# [Task material]
..............................

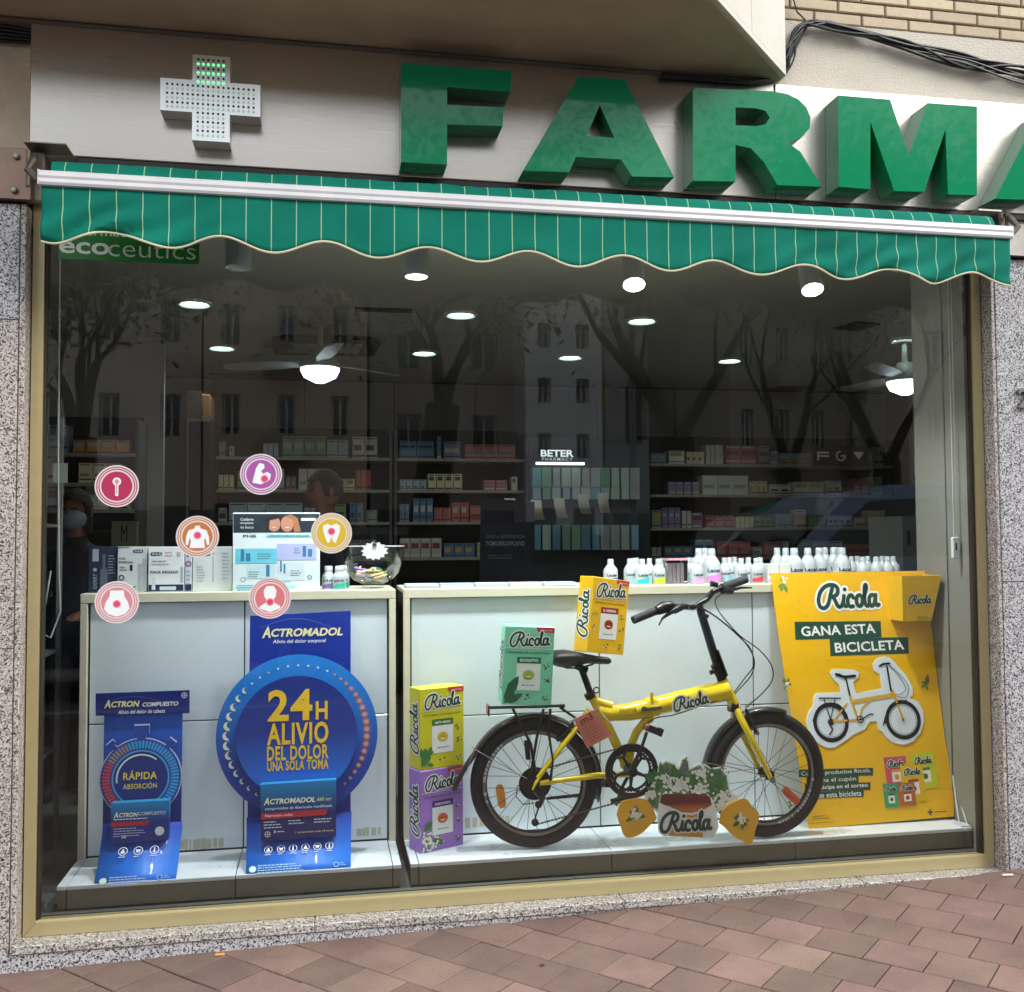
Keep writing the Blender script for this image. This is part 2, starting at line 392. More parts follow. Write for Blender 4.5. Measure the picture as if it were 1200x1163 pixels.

..............................

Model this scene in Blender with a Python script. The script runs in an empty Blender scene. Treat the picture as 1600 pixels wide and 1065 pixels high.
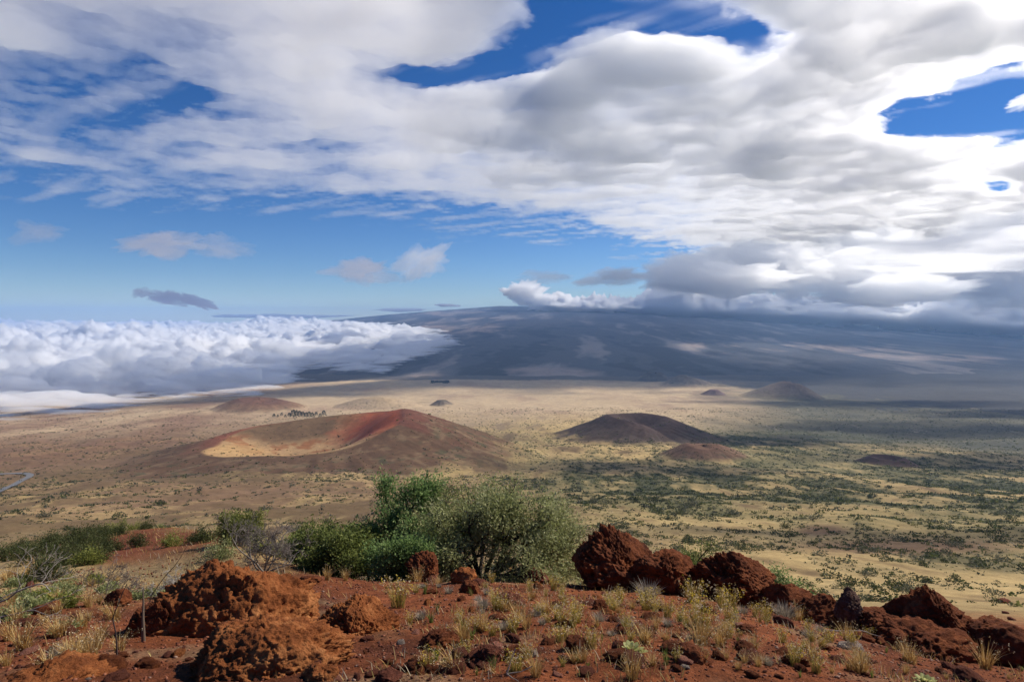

..............................

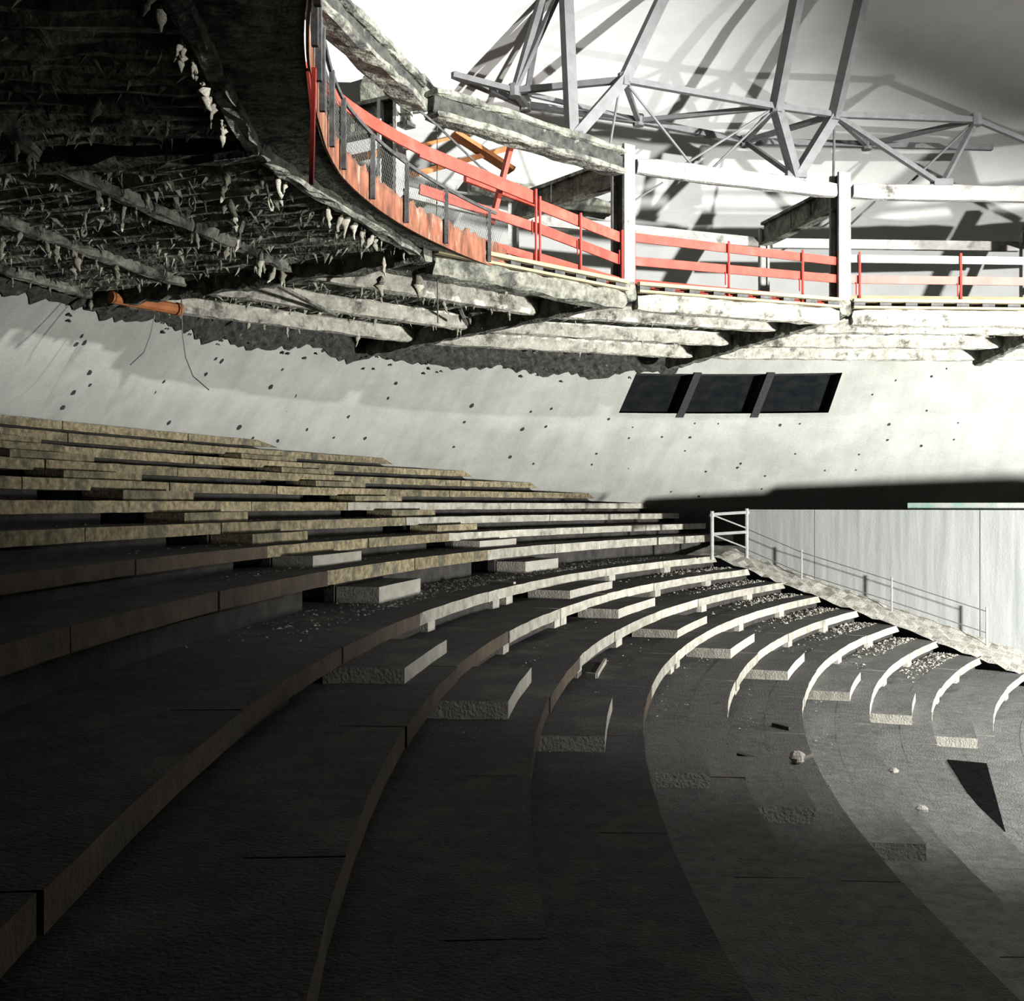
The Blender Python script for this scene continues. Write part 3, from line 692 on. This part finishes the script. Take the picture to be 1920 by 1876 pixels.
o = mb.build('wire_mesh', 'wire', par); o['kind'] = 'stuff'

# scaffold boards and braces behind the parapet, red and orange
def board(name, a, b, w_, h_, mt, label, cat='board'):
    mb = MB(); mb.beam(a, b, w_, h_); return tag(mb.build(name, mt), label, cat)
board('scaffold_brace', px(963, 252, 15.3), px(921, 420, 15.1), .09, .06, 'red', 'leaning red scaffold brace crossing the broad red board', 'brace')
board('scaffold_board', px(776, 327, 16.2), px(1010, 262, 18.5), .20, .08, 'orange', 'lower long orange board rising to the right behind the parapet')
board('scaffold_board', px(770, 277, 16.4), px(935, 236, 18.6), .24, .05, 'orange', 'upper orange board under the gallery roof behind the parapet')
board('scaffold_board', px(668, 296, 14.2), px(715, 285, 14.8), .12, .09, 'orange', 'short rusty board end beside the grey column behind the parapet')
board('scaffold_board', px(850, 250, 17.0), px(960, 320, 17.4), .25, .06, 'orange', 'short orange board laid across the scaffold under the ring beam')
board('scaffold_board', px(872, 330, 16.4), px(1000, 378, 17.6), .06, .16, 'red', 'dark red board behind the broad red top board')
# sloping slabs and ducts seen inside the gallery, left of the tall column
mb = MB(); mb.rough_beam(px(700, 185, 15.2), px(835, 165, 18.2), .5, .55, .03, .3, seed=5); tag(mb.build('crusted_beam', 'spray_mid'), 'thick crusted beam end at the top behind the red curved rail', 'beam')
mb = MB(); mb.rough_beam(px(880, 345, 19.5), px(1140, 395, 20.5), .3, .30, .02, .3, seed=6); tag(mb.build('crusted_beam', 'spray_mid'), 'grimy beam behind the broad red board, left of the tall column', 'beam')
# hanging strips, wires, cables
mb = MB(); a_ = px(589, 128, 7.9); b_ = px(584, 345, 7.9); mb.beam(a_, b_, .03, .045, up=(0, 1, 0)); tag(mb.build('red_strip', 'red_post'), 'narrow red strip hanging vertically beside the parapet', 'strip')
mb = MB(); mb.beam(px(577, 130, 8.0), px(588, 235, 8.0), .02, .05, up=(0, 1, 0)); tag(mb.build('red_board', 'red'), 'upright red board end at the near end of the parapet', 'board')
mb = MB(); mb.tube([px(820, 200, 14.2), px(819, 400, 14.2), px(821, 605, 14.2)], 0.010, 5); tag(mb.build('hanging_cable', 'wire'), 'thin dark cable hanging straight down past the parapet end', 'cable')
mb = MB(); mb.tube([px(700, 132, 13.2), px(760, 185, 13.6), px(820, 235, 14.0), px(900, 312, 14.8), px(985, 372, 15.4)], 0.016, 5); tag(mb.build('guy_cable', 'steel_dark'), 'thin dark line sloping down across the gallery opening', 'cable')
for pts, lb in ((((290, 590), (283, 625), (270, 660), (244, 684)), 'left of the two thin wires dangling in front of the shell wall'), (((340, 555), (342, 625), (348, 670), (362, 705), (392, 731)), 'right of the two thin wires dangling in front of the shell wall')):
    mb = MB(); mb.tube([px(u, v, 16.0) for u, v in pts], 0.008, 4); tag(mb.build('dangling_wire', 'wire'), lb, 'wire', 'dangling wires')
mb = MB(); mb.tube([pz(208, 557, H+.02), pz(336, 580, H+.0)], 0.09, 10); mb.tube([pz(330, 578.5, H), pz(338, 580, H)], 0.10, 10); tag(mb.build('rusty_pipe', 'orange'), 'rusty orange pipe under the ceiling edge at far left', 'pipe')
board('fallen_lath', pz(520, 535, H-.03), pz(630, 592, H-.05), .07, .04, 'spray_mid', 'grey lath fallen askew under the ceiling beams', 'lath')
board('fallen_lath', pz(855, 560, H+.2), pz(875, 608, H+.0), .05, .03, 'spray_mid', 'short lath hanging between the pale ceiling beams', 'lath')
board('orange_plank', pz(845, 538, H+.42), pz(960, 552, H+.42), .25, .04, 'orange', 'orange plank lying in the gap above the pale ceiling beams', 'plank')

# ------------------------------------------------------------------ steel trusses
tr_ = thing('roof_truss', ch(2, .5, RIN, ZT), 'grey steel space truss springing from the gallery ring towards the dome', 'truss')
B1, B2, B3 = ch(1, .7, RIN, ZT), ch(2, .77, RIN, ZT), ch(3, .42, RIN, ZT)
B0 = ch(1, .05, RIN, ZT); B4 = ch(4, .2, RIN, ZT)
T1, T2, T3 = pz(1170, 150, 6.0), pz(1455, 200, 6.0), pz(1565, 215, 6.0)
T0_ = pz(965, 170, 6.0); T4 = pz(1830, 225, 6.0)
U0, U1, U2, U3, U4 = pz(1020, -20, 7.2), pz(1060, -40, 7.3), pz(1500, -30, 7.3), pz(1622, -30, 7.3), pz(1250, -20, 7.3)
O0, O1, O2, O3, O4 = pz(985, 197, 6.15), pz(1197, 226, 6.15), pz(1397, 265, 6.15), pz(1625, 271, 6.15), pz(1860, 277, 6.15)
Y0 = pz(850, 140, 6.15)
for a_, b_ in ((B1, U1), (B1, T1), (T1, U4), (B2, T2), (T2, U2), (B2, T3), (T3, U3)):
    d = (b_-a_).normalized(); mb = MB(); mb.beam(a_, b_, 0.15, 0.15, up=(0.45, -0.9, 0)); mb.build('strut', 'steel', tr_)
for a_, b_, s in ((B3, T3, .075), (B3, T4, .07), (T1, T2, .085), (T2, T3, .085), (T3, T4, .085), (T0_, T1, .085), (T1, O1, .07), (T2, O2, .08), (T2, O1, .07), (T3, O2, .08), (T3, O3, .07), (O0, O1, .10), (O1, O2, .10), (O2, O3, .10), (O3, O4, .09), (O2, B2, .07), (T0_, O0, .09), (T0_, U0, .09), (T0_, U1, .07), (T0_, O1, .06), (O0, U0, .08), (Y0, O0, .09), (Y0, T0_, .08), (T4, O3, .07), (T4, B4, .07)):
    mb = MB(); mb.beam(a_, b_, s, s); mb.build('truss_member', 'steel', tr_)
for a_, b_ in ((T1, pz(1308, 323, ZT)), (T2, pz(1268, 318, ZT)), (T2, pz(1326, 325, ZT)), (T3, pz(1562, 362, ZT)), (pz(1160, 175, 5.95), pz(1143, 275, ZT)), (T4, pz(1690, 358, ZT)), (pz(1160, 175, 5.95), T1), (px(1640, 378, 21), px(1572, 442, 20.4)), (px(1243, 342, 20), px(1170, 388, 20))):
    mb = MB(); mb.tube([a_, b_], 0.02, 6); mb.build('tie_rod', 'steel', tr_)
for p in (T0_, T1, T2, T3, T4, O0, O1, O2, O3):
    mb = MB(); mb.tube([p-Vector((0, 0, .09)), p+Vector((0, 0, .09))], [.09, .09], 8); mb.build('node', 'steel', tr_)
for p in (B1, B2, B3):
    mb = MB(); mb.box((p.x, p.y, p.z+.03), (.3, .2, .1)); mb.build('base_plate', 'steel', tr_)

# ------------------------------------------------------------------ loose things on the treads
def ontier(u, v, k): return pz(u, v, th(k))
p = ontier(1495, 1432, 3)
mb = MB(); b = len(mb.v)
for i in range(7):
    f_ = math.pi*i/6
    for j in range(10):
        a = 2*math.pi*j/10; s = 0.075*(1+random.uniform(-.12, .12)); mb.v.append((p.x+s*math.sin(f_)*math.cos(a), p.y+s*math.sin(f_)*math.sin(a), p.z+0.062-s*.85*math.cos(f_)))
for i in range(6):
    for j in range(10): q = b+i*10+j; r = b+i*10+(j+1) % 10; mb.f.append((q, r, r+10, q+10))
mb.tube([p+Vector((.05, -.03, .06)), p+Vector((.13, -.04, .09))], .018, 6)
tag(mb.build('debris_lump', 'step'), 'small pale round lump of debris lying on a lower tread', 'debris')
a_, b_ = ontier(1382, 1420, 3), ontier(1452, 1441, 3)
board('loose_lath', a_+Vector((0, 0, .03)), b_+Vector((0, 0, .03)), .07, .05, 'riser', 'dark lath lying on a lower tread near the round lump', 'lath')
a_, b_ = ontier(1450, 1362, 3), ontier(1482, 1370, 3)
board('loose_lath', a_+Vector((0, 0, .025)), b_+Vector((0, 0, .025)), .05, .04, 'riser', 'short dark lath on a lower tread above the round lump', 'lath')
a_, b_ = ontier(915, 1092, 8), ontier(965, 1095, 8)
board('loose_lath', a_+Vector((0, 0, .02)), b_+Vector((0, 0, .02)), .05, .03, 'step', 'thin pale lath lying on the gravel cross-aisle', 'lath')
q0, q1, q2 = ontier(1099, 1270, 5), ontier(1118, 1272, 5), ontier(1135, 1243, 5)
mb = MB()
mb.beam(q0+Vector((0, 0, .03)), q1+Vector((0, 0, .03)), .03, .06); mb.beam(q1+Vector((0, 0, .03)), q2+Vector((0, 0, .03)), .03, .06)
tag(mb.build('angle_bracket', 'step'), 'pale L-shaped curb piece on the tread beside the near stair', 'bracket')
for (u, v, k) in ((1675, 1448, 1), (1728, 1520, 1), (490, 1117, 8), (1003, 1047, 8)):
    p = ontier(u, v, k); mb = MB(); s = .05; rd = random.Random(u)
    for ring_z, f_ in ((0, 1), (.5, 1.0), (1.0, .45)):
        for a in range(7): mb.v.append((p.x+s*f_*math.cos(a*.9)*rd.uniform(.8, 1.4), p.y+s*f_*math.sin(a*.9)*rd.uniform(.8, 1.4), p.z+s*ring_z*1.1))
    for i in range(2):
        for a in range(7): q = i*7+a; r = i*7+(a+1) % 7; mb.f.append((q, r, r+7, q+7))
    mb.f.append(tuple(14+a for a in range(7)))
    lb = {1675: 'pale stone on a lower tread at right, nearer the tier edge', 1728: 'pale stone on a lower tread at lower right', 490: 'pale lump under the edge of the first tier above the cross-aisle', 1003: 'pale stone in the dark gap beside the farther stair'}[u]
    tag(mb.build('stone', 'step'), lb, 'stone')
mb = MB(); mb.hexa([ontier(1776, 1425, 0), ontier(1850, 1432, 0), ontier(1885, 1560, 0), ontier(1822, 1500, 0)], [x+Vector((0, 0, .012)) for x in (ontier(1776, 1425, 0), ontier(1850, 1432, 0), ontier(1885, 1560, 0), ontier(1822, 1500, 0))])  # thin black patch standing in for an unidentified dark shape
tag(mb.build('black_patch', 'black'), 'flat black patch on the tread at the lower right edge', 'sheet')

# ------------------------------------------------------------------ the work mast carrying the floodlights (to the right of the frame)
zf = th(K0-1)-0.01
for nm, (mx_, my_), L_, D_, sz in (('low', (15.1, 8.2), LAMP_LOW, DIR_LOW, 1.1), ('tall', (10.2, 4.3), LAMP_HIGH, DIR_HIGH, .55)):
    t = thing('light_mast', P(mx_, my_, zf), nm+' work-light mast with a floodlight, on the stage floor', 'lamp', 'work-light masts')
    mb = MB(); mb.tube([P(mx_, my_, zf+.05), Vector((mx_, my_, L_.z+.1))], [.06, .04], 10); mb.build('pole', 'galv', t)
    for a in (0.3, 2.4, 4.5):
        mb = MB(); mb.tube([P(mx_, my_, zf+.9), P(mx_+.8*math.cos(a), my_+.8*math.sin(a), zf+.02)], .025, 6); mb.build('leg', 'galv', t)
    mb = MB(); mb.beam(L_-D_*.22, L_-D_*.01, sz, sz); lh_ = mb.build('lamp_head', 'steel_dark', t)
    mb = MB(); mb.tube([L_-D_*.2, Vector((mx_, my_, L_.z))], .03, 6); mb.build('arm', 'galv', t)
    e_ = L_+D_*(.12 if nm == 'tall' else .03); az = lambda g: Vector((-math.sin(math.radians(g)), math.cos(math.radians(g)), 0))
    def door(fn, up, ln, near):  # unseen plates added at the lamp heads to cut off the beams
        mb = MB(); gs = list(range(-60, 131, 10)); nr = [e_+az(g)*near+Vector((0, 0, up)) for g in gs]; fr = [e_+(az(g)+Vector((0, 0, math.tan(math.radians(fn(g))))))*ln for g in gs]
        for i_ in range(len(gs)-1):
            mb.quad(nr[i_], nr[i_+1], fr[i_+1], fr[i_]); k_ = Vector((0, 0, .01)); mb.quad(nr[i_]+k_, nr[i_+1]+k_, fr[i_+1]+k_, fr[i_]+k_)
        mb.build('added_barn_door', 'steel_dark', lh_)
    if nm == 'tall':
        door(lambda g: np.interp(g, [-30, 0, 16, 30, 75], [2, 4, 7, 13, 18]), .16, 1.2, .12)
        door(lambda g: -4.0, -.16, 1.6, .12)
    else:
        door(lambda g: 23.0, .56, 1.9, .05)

..............................

# [Written instruction]
Count the lines that include the word "Blender" and state the result as a bare number.

# [Final result]
3